Bien sé que no podríamos realizar así todas nuestras esperanzas; que frecuentemente nos veríamos obligados, por carencia de saber, a emplear medios reprobables; pero una certidumbre nos sostendría en nuestro empeño, a saber: que sin alcanzar aún completamente nuestro objeto, haríamos más y mejor, a pesar de la imperfección de nuestra obra, que lo que realiza la escuela actual.Prefiero la espontaneidad libre de un niño que nada sabe, a la instrucción de palabras y la deformación intelectual de un niño que ha sufrido la educación que se da actualmente.

Lo que hemos intentado en Barcelona, otros lo han intentado en diversos puntos, y todos hemos visto que la obra era posible. Pienso, pues, que es preciso dedicarse a ella inmediatamente. No queremos esperar a que termine el estudio del niño para emprender la renovación de la escuela; esperando, nada se hará jamás. Aplicaremos lo que sabemos y sucesivamente lo que vayamos aprendiendo. Un plan de conjunto de educación racional es ya posible, y en escuelas tales como las concebimos pueden los niños desarrollarse líbres y dichosos, según sus aspiraciones.
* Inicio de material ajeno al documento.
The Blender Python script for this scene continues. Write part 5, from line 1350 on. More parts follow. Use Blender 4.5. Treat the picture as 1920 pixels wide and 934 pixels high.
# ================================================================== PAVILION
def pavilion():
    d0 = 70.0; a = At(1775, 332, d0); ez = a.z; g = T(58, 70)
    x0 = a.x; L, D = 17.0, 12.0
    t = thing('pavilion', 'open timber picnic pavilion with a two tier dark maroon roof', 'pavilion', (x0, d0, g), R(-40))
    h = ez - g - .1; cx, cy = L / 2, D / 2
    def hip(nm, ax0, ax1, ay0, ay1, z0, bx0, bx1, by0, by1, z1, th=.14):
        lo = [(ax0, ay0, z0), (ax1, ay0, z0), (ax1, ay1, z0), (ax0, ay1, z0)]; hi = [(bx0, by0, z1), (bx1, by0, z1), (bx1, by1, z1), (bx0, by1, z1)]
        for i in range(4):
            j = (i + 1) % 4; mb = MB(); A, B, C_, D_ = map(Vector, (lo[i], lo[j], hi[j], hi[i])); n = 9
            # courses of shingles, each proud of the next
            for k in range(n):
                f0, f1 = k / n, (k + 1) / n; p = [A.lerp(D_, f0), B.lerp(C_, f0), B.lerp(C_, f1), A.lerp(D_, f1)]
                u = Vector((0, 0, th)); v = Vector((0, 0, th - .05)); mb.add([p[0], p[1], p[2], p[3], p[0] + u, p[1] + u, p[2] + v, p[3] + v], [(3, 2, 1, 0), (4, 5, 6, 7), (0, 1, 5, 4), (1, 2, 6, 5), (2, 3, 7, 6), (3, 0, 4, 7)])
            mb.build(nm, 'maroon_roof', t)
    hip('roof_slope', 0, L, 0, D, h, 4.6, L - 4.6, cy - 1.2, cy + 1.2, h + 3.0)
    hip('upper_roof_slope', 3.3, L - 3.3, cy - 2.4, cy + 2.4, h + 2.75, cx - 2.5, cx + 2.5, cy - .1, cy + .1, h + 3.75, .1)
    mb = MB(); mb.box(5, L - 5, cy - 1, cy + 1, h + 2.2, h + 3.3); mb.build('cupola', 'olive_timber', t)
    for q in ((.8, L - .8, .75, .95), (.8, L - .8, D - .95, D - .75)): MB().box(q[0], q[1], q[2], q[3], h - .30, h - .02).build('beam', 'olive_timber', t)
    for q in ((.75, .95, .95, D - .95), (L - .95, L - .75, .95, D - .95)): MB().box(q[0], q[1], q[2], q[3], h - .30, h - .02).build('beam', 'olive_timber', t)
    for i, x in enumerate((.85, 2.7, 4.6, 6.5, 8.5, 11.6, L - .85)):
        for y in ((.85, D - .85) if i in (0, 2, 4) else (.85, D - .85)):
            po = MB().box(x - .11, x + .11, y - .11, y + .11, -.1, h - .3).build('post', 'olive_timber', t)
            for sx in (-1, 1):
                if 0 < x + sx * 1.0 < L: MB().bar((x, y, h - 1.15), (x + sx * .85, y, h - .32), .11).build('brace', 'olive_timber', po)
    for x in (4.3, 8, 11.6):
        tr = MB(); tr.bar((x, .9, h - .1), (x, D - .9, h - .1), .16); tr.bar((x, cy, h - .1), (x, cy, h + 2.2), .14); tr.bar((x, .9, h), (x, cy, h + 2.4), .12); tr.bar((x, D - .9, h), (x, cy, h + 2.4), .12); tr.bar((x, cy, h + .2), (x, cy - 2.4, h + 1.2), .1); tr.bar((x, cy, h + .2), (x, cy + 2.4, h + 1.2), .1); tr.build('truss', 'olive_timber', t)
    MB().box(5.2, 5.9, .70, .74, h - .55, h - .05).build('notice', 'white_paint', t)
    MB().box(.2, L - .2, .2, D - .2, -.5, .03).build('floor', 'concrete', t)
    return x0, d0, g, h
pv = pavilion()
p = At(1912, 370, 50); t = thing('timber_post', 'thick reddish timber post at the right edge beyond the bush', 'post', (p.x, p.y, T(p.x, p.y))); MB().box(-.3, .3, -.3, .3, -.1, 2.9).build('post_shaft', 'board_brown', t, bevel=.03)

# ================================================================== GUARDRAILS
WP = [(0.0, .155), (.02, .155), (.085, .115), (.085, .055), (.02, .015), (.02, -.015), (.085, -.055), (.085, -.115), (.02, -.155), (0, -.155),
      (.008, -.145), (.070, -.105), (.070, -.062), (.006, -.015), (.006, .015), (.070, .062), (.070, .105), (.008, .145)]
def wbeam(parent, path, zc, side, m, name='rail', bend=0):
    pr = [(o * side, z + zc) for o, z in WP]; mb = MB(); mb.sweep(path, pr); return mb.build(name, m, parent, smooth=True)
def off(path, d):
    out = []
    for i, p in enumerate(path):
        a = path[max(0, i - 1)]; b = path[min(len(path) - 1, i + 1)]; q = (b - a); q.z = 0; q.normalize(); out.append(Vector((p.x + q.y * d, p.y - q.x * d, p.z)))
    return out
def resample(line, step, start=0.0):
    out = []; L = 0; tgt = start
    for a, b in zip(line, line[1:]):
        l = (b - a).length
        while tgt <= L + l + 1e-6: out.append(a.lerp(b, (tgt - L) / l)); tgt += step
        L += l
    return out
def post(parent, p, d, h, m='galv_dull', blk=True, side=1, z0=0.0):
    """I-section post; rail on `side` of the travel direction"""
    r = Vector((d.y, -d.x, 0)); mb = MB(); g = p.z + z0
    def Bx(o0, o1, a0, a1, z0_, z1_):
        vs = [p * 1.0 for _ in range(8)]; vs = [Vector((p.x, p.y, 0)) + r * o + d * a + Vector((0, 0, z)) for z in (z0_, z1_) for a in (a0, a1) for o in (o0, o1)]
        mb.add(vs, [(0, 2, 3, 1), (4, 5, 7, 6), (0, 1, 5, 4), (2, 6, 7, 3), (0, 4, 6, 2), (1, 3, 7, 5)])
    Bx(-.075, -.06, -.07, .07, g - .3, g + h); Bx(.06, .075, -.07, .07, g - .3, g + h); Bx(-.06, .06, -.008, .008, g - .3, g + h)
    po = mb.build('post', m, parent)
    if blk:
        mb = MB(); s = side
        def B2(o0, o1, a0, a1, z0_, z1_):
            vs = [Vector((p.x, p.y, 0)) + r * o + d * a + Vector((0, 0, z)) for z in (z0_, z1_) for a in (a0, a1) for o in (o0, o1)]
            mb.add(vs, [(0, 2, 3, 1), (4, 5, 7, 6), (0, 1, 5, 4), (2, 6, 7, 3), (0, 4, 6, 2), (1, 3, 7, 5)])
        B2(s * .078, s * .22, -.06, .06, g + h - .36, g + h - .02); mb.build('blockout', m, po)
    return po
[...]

Trabajaremos para perfeccionarlo y extenderlo. 


Tales son nuestros proyectos: no ignoramos lo difícil de su realización; pero queremos comenzarla, persuadidos de que seremos ayudados en nuestra tarea por los que luchan en todas partes para emancipar a los humanos de los dogmas y de los convencionalismos que aseguran la prolongación de la inicua organización social actual.